An Urgent Warning to Parents: The Neolife Business and Our Students in Nigeria’ by Timothy Odedina
Good morning, everyone.
My name is Timothy Odedina, a Youth Leader here in Odeda Local Government. I am writing this today with a heavy heart and a deep sense of responsibility. I have witnessed something deeply troubling, and as a leader and a parent-figure in a community that hosts great institutions like FUNAAB and the Federal College of Education, Osiele, I cannot keep silent.
I want to share my personal experience to buttress the recent video by Arojile and to sound an alarm for all parents, especially those with children in our higher institutions across Ogun State.
Around August, 2025, I received a call from some young, polite students from FUNAAB, looking for a place to stay. My heart went out to them. As a property manager and a youth leader, I wanted to support their education. I gave them one of my 3-bedroom flats at a reduced rate, waived the caution fee, and softened the tenancy agreement—all because they were students.
The agreement was for a maximum of 5 people.
But within a week, I noticed something was wrong. The number had swelled to 12. Then 16. They were noisy, disturbing other tenants. Within a month, there were 18 young people living in a 3-bedroom flat. It was unimaginable.
When I confronted them, I asked what they were doing to sustain this. They told me it was “Neolife business.” I was surprised. When I asked for the products they sold, the answer was vague: “online products.” To my greater dismay, I discovered that many of them had completely abandoned their studies. Their education, the very reason they were in Abeokuta, had been thrown aside.
I acted quickly. I refunded their money and gave them a month’s notice to leave. They refused. I had to involve the police to legally get them off my property. Their pattern was clear: they worked from night till the next day, a chaotic schedule incompatible with academic life.
The most painful part? Many of their parents have no idea. These children still go home, collect foodstuffs and money, while their education has been replaced by this “business.” They have been brainwashed to believe that “school is a scam.”
The story got more personal. After they had moved out, I saw the son of an elderly friend of mine with them. This boy, about 16 and waiting for admission, was also deep into this. When I tried to alert his guardian, the boy slyly took the old man’s phone and forwarded my voice note to a Neolife coordinator, bypassing his guardian entirely.
The situation turned threatening when, two days later, three of these so-called Neolife coordinators began trailing me after a business meeting. I had to drive straight to a police station for safety, where they were arrested.

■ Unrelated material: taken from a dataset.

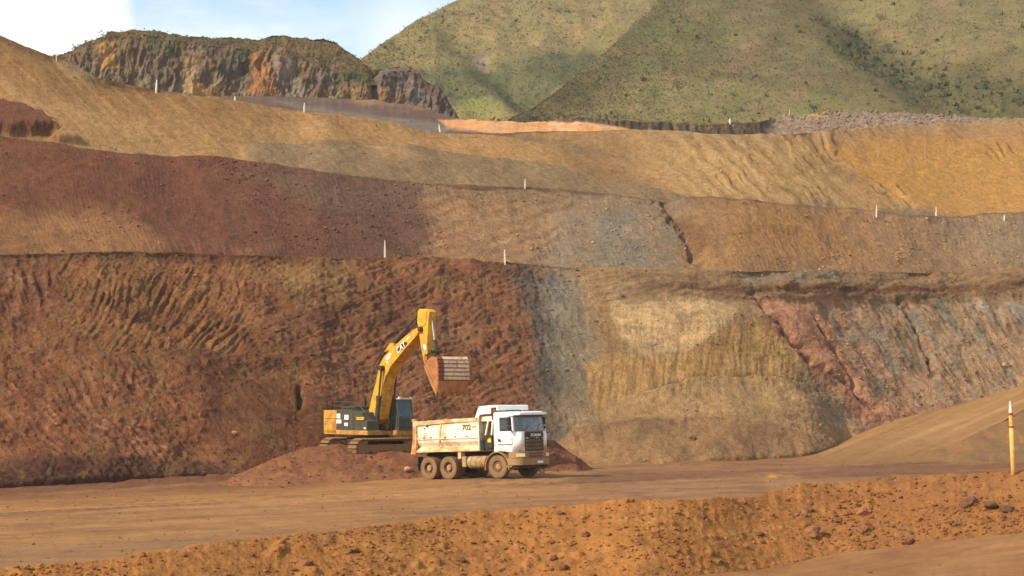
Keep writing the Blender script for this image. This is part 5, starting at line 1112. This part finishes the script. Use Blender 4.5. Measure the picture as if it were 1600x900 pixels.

As a Youth Leader, I have done my part to raise the alarm locally. But I see that this is not just an Odeda problem. These young chaps are from different backgrounds, and their brains have been, for lack of a better word, whitewashed.
So, my message to every parent is this: Please, check on your children in Ogun State universities. Ask probing questions. Are they actually attending classes? What are they doing with their time? Who are they living with? The allure of quick money is powerful, but the cost of a discarded education is permanent.
Do not let your child become another statistic in this dangerous trend. Let’s protect our children’s future together.
Timothy Odedina
Youth Leader, Odeda Local Government.